>> BEGIN SOURCE MATERIAL
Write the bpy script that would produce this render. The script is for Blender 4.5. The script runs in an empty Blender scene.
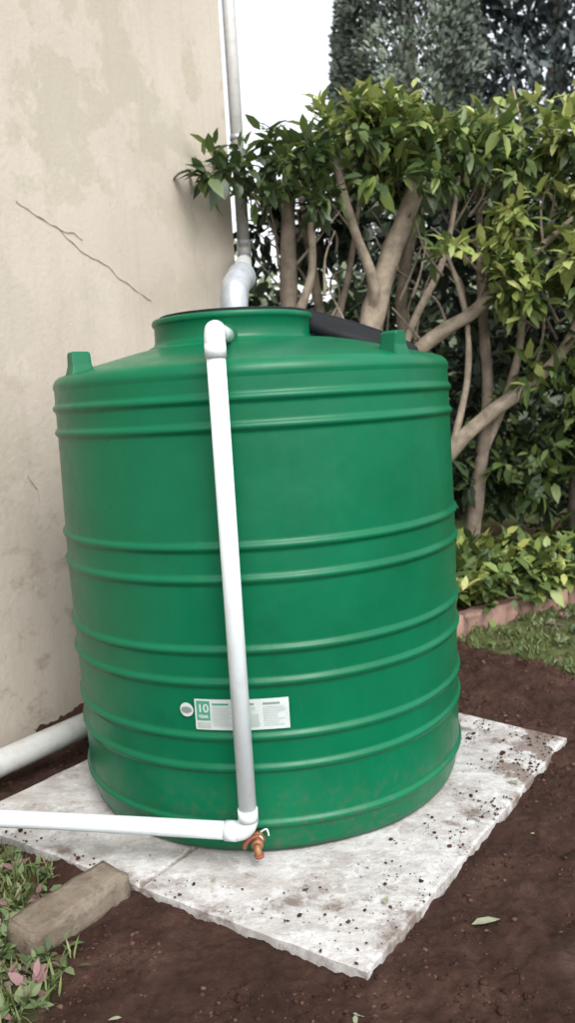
import bpy, math, random
import numpy as np
from mathutils import Vector, Matrix, noise
random.seed(7); rng=np.random.default_rng(7)
scene=bpy.context.scene
COL=scene.collection
rad=math.radians

# ---------------------------------------------------------------- helpers
def link(o,parent=None):
    COL.objects.link(o)
    if parent is not None: o.parent=parent
    return o
def empty(name):
    e=bpy.data.objects.new(name,None); e.empty_display_size=0.1
    return link(e)
def mesh_obj(name,verts,faces,mat=None,parent=None,smooth=False):
    me=bpy.data.meshes.new(name)
    me.from_pydata([tuple(v) for v in verts],[],[tuple(f) for f in faces]); me.update()
    if smooth: me.polygons.foreach_set('use_smooth',[True]*len(me.polygons))
    o=bpy.data.objects.new(name,me)
    if mat: me.materials.append(mat)
    return link(o,parent)
def np_mesh(name,V,F,mat,parent=None,rnd=None,smooth=False):
    """V (n,3); F (m,k) constant k"""
    me=bpy.data.meshes.new(name)
    n=len(V); m,k=F.shape
    me.vertices.add(n); me.vertices.foreach_set('co',V.astype(np.float32).ravel())
    me.loops.add(m*k); me.loops.foreach_set('vertex_index',F.astype(np.int32).ravel())
    me.polygons.add(m)
    me.polygons.foreach_set('loop_start',np.arange(0,m*k,k,dtype=np.int32))
    me.update(calc_edges=True)
    if rnd is not None:
        a=me.attributes.new('rnd','FLOAT','FACE'); a.data.foreach_set('value',rnd.astype(np.float32))
    if smooth: me.polygons.foreach_set('use_smooth',np.ones(m,dtype=bool))
    me.validate()
    o=bpy.data.objects.new(name,me); me.materials.append(mat)
    return link(o,parent)
class NT:
    def __init__(s,name):
        s.m=bpy.data.materials.new(name); s.m.use_nodes=True
        s.t=s.m.node_tree; s.n=s.t.nodes; s.b=s.n['Principled BSDF']
    def N(s,typ,**kw):
        x=s.n.new(typ)
        for k,v in kw.items():
            if k in x.inputs: x.inputs[k].default_value=v
            else: setattr(x,k,v)
        return x
    def L(s,a,b): s.t.links.new(a,b)
    def noise(s,scale,detail=6,rough=.6,coord=None):
        x=s.N('ShaderNodeTexNoise'); x.inputs['Scale'].default_value=scale
        x.inputs['Detail'].default_value=detail; x.inputs['Roughness'].default_value=rough
        if coord is not None: s.L(coord,x.inputs['Vector'])
        return x.outputs['Fac']
    def coord(s): return s.N('ShaderNodeTexCoord').outputs['Object']
    def ramp(s,fac,stops):
        r=s.N('ShaderNodeValToRGB'); e=r.color_ramp.elements
        while len(e)<len(stops): e.new(.5)
        for i,(p,c) in enumerate(stops):
            e[i].position=p; e[i].color=(c[0],c[1],c[2],1) if hasattr(c,'__len__') else (c,c,c,1)
        s.L(fac,r.inputs['Fac']); return r.outputs['Color']
    def mix(s,fac,a,b,mode='MIX'):
        x=s.N('ShaderNodeMix',data_type='RGBA',blend_type=mode)
        for sock,v in ((x.inputs[0],fac),(x.inputs[6],a),(x.inputs[7],b)):
            if isinstance(v,(int,float)): sock.default_value=v
            elif isinstance(v,tuple): sock.default_value=(*v,1)
            else: s.L(v,sock)
        return x.outputs[2]
    def mul(s,a,b):
        x=s.N('ShaderNodeMath',operation='MULTIPLY')
        for i,v in enumerate((a,b)):
            if isinstance(v,(int,float)): x.inputs[i].default_value=v
            else: s.L(v,x.inputs[i])
        return x.outputs[0]
    def bump(s,h,strength,dist=.01):
        b=s.N('ShaderNodeBump'); b.inputs['Strength'].default_value=strength; b.inputs['Distance'].default_value=dist
        s.L(h,b.inputs['Height']); s.L(b.outputs['Normal'],s.b.inputs['Normal'])
    def col(s,c):
        if isinstance(c,tuple): s.b.inputs['Base Color'].default_value=(*c,1)
        else: s.L(c,s.b.inputs['Base Color'])
    def rough(s,v):
        if isinstance(v,(int,float)): s.b.inputs['Roughness'].default_value=v
        else: s.L(v,s.b.inputs['Roughness'])
def simple(name,c,rough=.6,var=.2,scale=8,bump=0,metal=0,spec=.5):
    m=NT(name); co=m.coord(); f=m.noise(scale,6,.65,co)
    d=tuple(x*(1-var) for x in c); l=tuple(min(1,x*(1+var)) for x in c)
    m.col(m.ramp(f,[(.3,d),(.7,l)])); m.rough(rough); m.b.inputs['Metallic'].default_value=metal
    m.b.inputs['Specular IOR Level'].default_value=spec
    if bump: m.bump(m.noise(scale*8,5,.6,co),bump,.004)
    return m.m
def leafmat(name,stops,rough=.45,trans=.25):
    m=NT(name); a=m.N('ShaderNodeAttribute',attribute_name='rnd')
    c=m.ramp(a.outputs['Fac'],stops); m.col(c); m.rough(rough)
    if trans>0:
        tr=m.N('ShaderNodeBsdfTranslucent'); m.L(c,tr.inputs['Color'])
        mx=m.N('ShaderNodeMixShader'); mx.inputs[0].default_value=trans
        m.L(m.b.outputs[0],mx.inputs[1]); m.L(tr.outputs[0],mx.inputs[2])
        m.L(mx.outputs[0],m.n['Material Output'].inputs['Surface'])
    return m.m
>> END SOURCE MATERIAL
Pictures stay out. Print the data exactly, from its first line through the line containing "rad=math.radians".

ANSWER TO THE TASK:
Write the bpy script that would produce this render. The script is for Blender 4.5. The script runs in an empty Blender scene.
import bpy, math, random
import numpy as np
from mathutils import Vector, Matrix, noise
random.seed(7); rng=np.random.default_rng(7)
scene=bpy.context.scene
COL=scene.collection
rad=math.radians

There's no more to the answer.